◆ DIRECTIONS: Tally up the lines carrying the string "picture" and respond with only the resulting number.

[START OF RECORDED DATA]

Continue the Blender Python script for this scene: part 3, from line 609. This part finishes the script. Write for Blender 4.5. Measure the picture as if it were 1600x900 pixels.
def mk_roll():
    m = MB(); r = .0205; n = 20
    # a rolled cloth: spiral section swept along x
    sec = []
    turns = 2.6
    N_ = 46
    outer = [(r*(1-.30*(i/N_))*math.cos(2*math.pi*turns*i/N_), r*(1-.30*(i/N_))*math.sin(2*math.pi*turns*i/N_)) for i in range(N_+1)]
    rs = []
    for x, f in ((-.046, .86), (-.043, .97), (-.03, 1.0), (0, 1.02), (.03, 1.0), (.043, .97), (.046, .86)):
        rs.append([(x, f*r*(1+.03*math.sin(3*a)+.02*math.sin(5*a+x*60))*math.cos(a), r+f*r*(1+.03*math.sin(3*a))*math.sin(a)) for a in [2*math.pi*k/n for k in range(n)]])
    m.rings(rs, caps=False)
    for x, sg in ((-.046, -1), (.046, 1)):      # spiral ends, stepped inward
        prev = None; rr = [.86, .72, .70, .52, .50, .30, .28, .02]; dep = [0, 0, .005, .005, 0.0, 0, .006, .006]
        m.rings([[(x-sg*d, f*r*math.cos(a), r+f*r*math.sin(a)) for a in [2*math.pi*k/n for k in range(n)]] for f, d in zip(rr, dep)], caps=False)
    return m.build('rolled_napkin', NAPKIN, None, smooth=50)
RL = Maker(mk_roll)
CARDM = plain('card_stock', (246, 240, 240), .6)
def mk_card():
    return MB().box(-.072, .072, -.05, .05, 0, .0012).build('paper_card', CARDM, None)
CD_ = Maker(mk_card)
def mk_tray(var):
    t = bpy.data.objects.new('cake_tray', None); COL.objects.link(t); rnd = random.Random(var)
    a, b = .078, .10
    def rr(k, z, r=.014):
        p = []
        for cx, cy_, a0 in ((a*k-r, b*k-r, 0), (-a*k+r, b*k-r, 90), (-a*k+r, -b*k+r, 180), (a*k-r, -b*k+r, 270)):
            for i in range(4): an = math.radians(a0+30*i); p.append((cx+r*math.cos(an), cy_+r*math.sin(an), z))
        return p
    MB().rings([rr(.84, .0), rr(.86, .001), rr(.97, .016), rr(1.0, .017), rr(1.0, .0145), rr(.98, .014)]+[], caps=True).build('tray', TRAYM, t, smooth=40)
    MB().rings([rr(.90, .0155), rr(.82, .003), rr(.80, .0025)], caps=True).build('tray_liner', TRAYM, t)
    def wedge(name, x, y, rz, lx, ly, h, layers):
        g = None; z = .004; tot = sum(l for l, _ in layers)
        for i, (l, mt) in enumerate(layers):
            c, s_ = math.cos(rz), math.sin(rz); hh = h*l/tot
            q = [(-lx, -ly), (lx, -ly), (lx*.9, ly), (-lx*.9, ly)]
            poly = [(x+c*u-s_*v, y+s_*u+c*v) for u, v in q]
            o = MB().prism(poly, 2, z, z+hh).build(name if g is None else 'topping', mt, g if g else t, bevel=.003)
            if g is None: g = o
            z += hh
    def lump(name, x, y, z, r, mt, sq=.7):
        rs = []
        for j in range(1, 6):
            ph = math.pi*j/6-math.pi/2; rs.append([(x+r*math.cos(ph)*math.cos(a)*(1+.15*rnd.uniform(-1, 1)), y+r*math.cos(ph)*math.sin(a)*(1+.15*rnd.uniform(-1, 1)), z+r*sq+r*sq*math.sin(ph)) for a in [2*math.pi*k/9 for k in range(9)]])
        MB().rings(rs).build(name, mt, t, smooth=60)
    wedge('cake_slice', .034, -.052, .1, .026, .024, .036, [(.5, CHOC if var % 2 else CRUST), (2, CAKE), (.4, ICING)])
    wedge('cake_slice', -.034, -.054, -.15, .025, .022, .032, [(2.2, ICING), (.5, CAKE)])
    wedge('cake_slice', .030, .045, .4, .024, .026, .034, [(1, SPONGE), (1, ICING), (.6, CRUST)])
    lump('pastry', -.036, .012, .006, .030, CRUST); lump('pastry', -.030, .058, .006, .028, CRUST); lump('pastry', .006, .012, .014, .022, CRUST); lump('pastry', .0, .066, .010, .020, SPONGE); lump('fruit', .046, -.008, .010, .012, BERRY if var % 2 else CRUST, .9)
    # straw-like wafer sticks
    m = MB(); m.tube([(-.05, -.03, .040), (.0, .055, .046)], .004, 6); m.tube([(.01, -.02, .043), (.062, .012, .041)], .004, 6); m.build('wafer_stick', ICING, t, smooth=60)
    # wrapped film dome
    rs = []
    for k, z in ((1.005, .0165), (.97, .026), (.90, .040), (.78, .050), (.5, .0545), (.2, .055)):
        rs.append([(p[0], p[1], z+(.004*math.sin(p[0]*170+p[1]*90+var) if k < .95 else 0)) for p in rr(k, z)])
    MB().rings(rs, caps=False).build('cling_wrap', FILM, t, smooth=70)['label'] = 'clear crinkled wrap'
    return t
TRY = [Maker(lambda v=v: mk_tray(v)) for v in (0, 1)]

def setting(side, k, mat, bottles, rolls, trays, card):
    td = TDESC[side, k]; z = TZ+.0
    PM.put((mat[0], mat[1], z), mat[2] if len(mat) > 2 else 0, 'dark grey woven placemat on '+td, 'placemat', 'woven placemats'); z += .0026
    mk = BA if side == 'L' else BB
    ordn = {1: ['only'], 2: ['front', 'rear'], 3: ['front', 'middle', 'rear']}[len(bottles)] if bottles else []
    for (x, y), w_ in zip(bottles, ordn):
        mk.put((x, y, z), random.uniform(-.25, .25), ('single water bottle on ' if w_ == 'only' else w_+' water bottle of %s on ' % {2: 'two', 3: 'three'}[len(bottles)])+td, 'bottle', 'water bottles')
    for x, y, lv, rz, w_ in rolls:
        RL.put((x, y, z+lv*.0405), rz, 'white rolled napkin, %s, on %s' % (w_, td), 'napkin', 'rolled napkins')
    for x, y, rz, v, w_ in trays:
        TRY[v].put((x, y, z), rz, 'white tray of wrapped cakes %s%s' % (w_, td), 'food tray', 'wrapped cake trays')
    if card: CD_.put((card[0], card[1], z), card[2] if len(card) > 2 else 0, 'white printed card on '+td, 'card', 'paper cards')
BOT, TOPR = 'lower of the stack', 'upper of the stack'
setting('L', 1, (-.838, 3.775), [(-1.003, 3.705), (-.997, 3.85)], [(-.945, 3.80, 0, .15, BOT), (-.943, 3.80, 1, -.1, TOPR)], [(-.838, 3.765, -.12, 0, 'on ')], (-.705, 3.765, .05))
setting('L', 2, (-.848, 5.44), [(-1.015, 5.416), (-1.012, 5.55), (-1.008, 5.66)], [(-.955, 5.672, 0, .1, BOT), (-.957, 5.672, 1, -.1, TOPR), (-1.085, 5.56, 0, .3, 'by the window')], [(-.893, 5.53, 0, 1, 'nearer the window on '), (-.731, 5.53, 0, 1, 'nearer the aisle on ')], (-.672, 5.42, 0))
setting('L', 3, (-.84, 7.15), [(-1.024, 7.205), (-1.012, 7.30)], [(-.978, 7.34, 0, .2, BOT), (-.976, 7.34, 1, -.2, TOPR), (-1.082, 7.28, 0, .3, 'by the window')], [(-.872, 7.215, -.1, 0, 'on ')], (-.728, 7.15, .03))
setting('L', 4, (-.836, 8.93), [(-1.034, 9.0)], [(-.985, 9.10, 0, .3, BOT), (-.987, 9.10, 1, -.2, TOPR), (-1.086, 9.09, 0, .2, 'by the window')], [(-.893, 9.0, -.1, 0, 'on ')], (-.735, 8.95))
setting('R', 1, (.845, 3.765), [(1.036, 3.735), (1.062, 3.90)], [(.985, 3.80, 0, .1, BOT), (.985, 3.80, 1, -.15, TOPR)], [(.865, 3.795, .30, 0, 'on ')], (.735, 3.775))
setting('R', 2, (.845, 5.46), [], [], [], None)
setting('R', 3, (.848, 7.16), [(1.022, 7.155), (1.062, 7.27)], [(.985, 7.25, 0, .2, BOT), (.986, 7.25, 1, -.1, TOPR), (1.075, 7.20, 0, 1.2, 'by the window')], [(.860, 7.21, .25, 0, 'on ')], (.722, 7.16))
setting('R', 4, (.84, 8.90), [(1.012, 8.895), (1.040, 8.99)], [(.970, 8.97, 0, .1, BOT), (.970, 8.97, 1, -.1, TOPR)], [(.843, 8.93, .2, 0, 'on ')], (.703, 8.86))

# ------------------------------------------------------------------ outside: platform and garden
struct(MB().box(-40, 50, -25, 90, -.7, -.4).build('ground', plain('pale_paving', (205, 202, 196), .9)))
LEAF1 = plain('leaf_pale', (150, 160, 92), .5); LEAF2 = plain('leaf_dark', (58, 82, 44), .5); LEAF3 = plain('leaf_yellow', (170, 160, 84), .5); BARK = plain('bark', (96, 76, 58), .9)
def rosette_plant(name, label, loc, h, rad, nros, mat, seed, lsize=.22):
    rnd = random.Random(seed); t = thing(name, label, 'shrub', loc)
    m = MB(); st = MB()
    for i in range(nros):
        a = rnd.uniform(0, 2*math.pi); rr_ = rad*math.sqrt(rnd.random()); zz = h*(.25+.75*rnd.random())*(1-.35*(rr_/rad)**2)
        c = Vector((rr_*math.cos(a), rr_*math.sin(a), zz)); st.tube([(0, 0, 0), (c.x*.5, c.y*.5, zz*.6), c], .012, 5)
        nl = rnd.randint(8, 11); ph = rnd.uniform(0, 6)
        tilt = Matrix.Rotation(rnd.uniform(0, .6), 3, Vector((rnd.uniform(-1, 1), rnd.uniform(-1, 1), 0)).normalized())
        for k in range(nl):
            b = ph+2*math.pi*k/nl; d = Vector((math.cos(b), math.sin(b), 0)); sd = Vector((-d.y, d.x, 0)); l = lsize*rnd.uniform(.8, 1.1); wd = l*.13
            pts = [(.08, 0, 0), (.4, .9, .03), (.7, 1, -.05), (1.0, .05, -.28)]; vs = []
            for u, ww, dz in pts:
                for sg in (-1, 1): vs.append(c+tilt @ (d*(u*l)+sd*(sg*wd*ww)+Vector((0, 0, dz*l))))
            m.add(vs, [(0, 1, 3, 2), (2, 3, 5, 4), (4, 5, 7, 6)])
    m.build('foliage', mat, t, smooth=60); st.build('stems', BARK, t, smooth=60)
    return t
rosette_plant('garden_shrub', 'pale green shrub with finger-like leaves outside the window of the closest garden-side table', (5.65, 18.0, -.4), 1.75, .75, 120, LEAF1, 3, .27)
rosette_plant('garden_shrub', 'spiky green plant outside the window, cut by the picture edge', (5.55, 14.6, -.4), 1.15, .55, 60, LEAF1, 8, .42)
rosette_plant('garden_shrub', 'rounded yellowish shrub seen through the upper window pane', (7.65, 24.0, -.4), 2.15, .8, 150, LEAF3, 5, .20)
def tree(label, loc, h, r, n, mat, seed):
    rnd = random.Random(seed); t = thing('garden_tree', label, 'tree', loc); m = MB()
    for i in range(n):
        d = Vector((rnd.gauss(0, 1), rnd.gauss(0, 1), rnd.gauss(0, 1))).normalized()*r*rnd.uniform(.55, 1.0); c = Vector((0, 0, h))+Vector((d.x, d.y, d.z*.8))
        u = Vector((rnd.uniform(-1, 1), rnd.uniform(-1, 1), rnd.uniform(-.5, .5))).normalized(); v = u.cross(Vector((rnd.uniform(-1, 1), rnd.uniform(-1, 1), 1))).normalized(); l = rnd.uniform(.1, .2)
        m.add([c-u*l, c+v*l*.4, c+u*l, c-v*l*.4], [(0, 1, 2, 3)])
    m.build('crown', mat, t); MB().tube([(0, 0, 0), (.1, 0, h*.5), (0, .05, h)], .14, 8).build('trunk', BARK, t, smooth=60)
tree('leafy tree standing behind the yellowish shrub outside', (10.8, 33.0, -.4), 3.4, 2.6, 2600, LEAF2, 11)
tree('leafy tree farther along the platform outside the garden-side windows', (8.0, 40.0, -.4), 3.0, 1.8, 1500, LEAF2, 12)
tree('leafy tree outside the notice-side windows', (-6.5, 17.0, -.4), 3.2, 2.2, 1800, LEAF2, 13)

[END OF RECORDED DATA]

◆ ANSWER TO THIS TASK: 2